Rivian’s Lifeline Is a $5 Billion Gamble for Volkswagen
Rivian gets the thing it needs most out of its deal with Volkswagen: cash. What Volkswagen receives in exchange is less clear-cut.
The carmakers late on Tuesday announced a tie-up aimed at leveraging their different strengths to fix their respective weaknesses in an industry upended by the rise of electric vehicles.
Rivian’s problems are financial and operational: It has well-reviewed EVs, but still loses money to make them, setting it on a road to ruin. Volkswagen is a master of scale manufacturing and still generates huge operating cash flows—the analyst consensus is for roughly $38 billion this year—but hasn’t nailed the complex software necessary to create cutting-edge EVs.
Overlay these two skill sets and you get a win-win situation, or that is the theory. The reality will depend partly on how well they work together in a proposed joint venture that neither side will control.
In Volkswagen’s case, there is also the crucial question of capital efficiency that has long weighed on the stock. It could end up putting $5 billion into Rivian and the JV. If this simply comes on top of internal investments, it will add complexity and cost to an organization in desperate need of simplification.
The JV, to be run by co-chief executives supplied by each company, will focus on the so-called electrical architecture of EVs. This is the system that connects and controls vehicle electronics, increasingly via a “software stack” that can deliver over-the-air updates. Getting it right makes EVs smart as well as electric. The technology is tougher for old-school automakers than just replacing gas engines with batteries and motors because it requires a different kind of engineering.
Volkswagen EVs such as the ID.4 have been praised for their hardware but criticized for their infotainment system, particularly in China. Last year the company invested in Chinese EV maker Xpeng to get access to its software for the local market, and the Rivian deal follows a similar pattern.
Volkswagen will start by giving Rivian $1 billion through a convertible note, with another $2 billion for further tranches of equity next year and in 2026, subject to conditions. In addition, the German company will put $1 billion into the JV later this year, including to secure Rivian’s current electrical architecture. A $1 billion loan to the JV may follow in 2026.
Rivian’s stock soared 36% in premarket trading. While the gains are exaggerated by short-covering and may ebb, they reflect the much-reduced risk investors face now that the company has a strategic backer. Rivian, which is expected to burn through $4.1 billion of cash this year, is holding an investor day Thursday. The deal has come in time to give it better answers to questions about its financial viability.
Volkswagen’s preference shares—the instrument most institutional investors in Europe trade—were down 2% in midday trading Wednesday.
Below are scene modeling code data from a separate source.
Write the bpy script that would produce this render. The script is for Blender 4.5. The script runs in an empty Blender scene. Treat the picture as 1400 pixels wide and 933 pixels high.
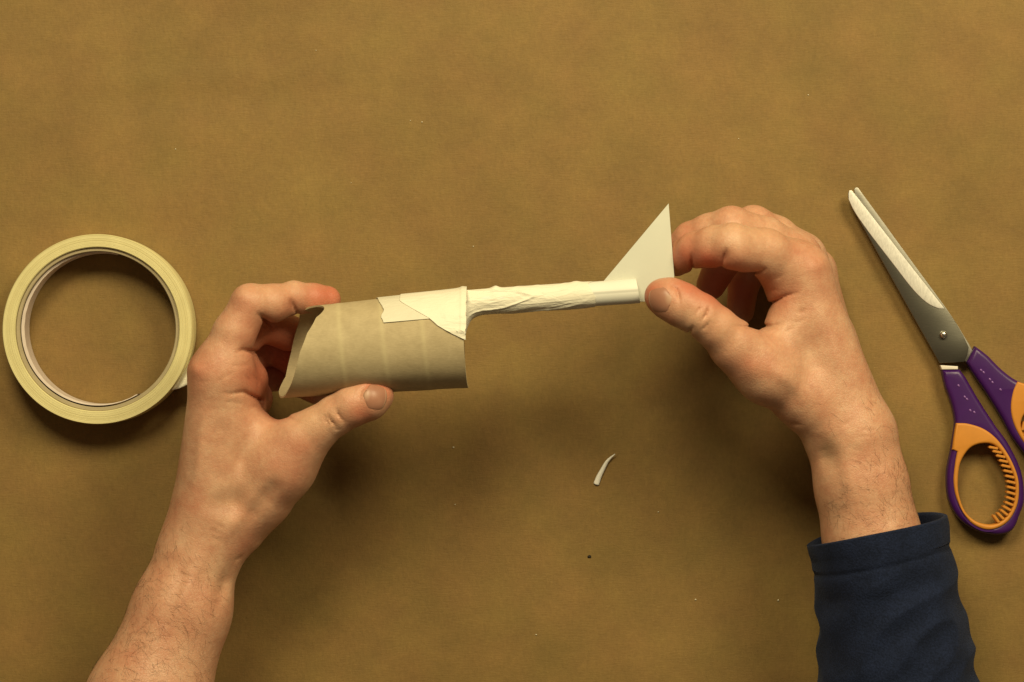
import bpy, bmesh, math, random
import numpy as np
from mathutils import Vector, noise as mnoise

random.seed(7)
rng = np.random.default_rng(7)
C = bpy.context.scene.collection
scene = bpy.context.scene

# ------------------------------------------------------------------ camera
CAM_H = 1400.0            # mm above the table
K = 2.93                  # photograph pixels per mm on the table
cam_d = bpy.data.cameras.new("camera")
cam = bpy.data.objects.new("camera", cam_d)
C.objects.link(cam)
cam.location = (0, 0, CAM_H * 0.001)
cam_d.sensor_width = 36.0
cam_d.lens = 36.0 * CAM_H / (1400.0 / K)
cam_d.clip_start = 0.05
cam_d.clip_end = 20.0
scene.camera = cam

# ------------------------------------------------------------------ room light
world = bpy.data.worlds.new("World")
scene.world = world
world.use_nodes = True
bg = world.node_tree.nodes["Background"]
bg.inputs[0].default_value = (1.0, 0.75, 0.45, 1)
bg.inputs[1].default_value = 0.095

def lamp(name, loc, target, size, power, col):
    l = bpy.data.lights.new(name, 'AREA')
    l.shape = 'DISK'
    l.size = size
    l.energy = power
    l.color = col
    o = bpy.data.objects.new(name, l)
    C.objects.link(o)
    o.location = loc
    d = Vector(target) - Vector(loc)
    o.rotation_euler = d.to_track_quat('-Z', 'Y').to_euler()
    return o

WARM = (1.0, 0.85, 0.50)
lamp("studio_lamp", (-0.22, 0.86, 1.12), (-0.05, 0.0, 0), 0.50, 15.4, WARM)
lamp("studio_lamp", (0.62, 0.76, 0.98), (0.05, 0.0, 0), 0.50, 13.2, WARM)

vs = scene.view_settings
vs.view_transform = 'Standard'
vs.look = 'None'
vs.exposure = 0.0
vs.gamma = 1.0
scene.cycles.use_denoising = True
scene.cycles.max_bounces = 8

# ------------------------------------------------------------------ helpers
def P(px, py, z):
    """photograph pixel + height (mm) -> mm in the scene"""
    f = (CAM_H - z) / CAM_H / K
    return np.array([(px - 700.0) * f, (466.5 - py) * f, z])

def rmm(rpx, z):
    return rpx * (CAM_H - z) / CAM_H / K

def link(name, me, mat=None, parent=None):
    o = bpy.data.objects.new(name, me)
    C.objects.link(o)
    if mat is not None:
        me.materials.append(mat)
    if parent is not None:
        o.parent = parent
    return o

def mesh_from(name, verts_mm, faces, smooth=True):
    me = bpy.data.meshes.new(name)
    me.from_pydata([tuple(float(c) * 0.001 for c in v) for v in verts_mm], [], [tuple(int(i) for i in f) for f in faces])
    me.update()
    if smooth:
        me.polygons.foreach_set('use_smooth', [True] * len(me.polygons))
    return me

def tag(o, label, cat, group=None):
    o['label'] = label
    o['category'] = cat
    if group:
        o['group'] = group
    return o

def empty(name, loc_mm=(0, 0, 0)):
    o = bpy.data.objects.new(name, None)
    C.objects.link(o)
    o.empty_display_size = 0.01
    return o

def catmull(pts, n=6, closed=True):
    pts = [np.array(p, float) for p in pts]
    m = len(pts)
    out = []
    rngi = range(m) if closed else range(m - 1)
    for i in rngi:
        if closed:
            p0, p1, p2, p3 = pts[(i - 1) % m], pts[i], pts[(i + 1) % m], pts[(i + 2) % m]
        else:
            p0, p1, p2, p3 = pts[max(i - 1, 0)], pts[i], pts[i + 1], pts[min(i + 2, m - 1)]
        for j in range(n):
            t = j / n
            out.append(0.5 * ((2 * p1) + (-p0 + p2) * t + (2 * p0 - 5 * p1 + 4 * p2 - p3) * t * t + (-p0 + 3 * p1 - 3 * p2 + p3) * t ** 3))
    if not closed:
        out.append(pts[-1])
    return out

def grid_mesh(name, G, closed_u=False, closed_v=False):
    """G: (nu, nv, 3) mm"""
    nu, nv, _ = G.shape
    idx = np.arange(nu * nv).reshape(nu, nv)
    F = []
    for i in range(nu if closed_u else nu - 1):
        for j in range(nv if closed_v else nv - 1):
            a, b = idx[i, j], idx[(i + 1) % nu, j]
            c, d = idx[(i + 1) % nu, (j + 1) % nv], idx[i, (j + 1) % nv]
            F.append((a, b, c, d))
    return mesh_from(name, G.reshape(-1, 3), F)

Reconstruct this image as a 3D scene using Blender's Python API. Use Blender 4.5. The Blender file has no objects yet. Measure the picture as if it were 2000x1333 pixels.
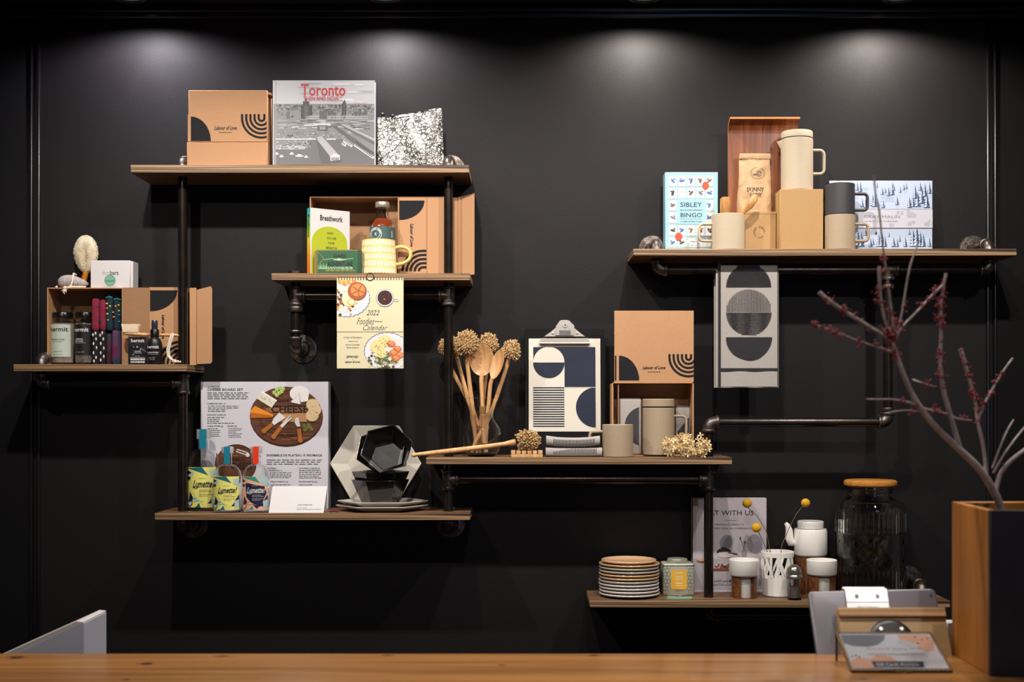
import bpy, bmesh, math, random
from mathutils import Matrix, Vector, noise
random.seed(7)
PI=math.pi
C=bpy.context.scene.collection
S=bpy.context.scene
# ---------------- camera, light, exposure ----------------
F=2500.0; VX=1020.0; VY=785.0; EYE=1.55
ZF=3.507; ZW=3.70
cam=bpy.data.cameras.new('camera'); camo=bpy.data.objects.new('camera',cam); C.objects.link(camo)
camo.location=(0,0,EYE); camo.rotation_euler=(PI/2,0,0)
cam.sensor_width=36; cam.lens=45; cam.shift_x=-0.010; cam.shift_y=0.0593
cam.dof.use_dof=True; cam.dof.focus_distance=3.56; cam.dof.aperture_fstop=2.8
cam.clip_start=0.05
S.camera=camo
S.view_settings.view_transform='Standard'; S.view_settings.look='None'
S.view_settings.exposure=0.0; S.view_settings.gamma=1
try: S.view_settings.use_curve_mapping=False
except Exception: pass
wd=bpy.data.worlds.new('world'); S.world=wd; wd.use_nodes=True
wd.node_tree.nodes['Background'].inputs[0].default_value=(0.5,0.55,0.7,1)
wd.node_tree.nodes['Background'].inputs[1].default_value=0.0
WASH=[(-1.077,0.92,(0.93,0.88,1.0)),(-0.377,0.9,(1,0.93,0.95)),(0.336,1.0,(1,0.93,0.84)),(1.03,1.0,(1,0.92,0.84))]
ROOM=[(-0.97,2.65,1.0),(-0.26,2.65,1.0),(0.43,2.65,0.93),(1.11,2.65,0.85)]
def spot(name,loc,energy,angle,blend,col,rad,aim=(0,0,-1)):
    l=bpy.data.lights.new(name,'SPOT'); l.energy=energy; l.spot_size=math.radians(angle); l.spot_blend=blend
    l.color=col; l.shadow_soft_size=rad
    o=bpy.data.objects.new(name,l); C.objects.link(o); o.location=loc
    o.rotation_euler=Vector(aim).to_track_quat('-Z','Y').to_euler()
    return o
def arealight(name,loc,aim,sx,sy,energy,col):
    l=bpy.data.lights.new(name,'AREA'); l.shape='RECTANGLE'; l.size=sx; l.size_y=sy; l.energy=energy; l.color=col
    o=bpy.data.objects.new(name,l); C.objects.link(o); o.location=loc
    o.rotation_euler=Vector(aim).to_track_quat('-Z','Y').to_euler()
    return o
WASH_E=17.0; ROOM_E=57.0; WIN_E=11.0
for x,k,c in WASH:
    spot('wall_washer_light',(x,3.545,EYE+1.100),WASH_E*k,162,0.45,c,0.02,(0,0.06,-1))
for x,y,k in ROOM:
    spot('ceiling_spot_light',(x,y,EYE+1.19),ROOM_E*k,114,0.72,(1,0.94,0.87),0.02,(0,0.50,-1))
for x in (-1.0,0.15,1.25):
    spot('added_fill_light',(x,1.45,EYE+1.19),30,66,0.9,(1,0.94,0.87),0.03,(0,2.15,-1.55))  # added front fill with no known fixture, lifts the lower shelves
arealight('window_daylight',(1.9,-2.92,1.7),(0,1,-0.02),1.1,1.9,WIN_E,(0.45,0.62,1.0))

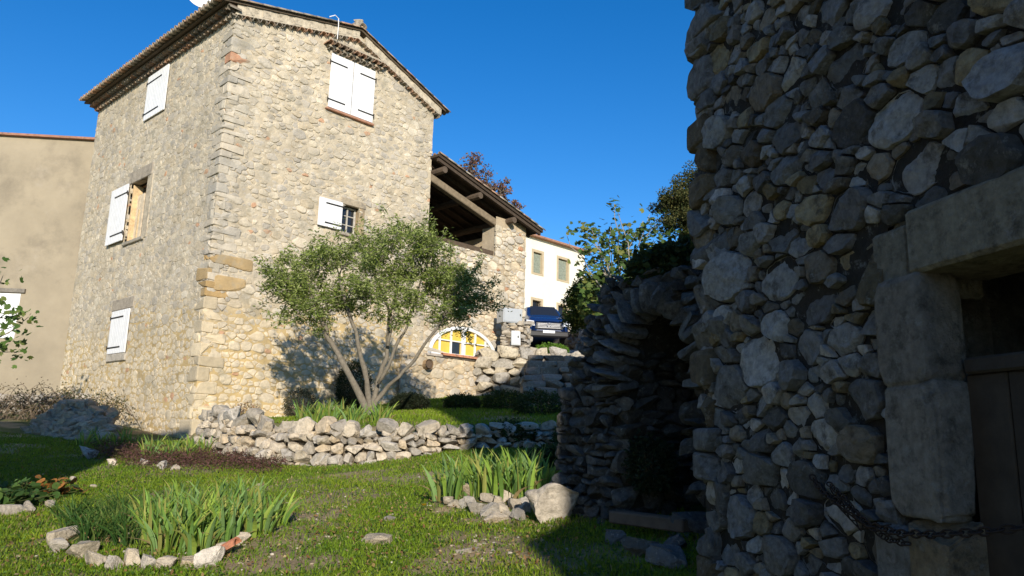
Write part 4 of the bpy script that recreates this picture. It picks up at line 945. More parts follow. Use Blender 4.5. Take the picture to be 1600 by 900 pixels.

That is despite a roughly 50% paper gain on half of its initial Rivian investment, which will convert into stock at a price based on levels before the deal was announced. Investors have been burned before by Volkswagen’s habit of throwing money at problems.
The German company invests much more of the cash it generates than its peers. The Rivian deal forced it to cut its guidance for automotive free cash flow after acquisitions to just 3.5 billion euros at the midpoint, equivalent to $3.7 billion. General Motors expects to generate $9.5 billion at the midpoint by selling only two-thirds as many vehicles.
If partnerships with Rivian in the U.S. and Xpeng in China can deliver top-notch vehicles, it will be a win for Volkswagen. To turn that into a win for its investors, though, the German company will also need to limit software investments at home to avoid the usual waste and duplication. For a company with a big state shareholding and an unusually dominant union, that may be the harder part.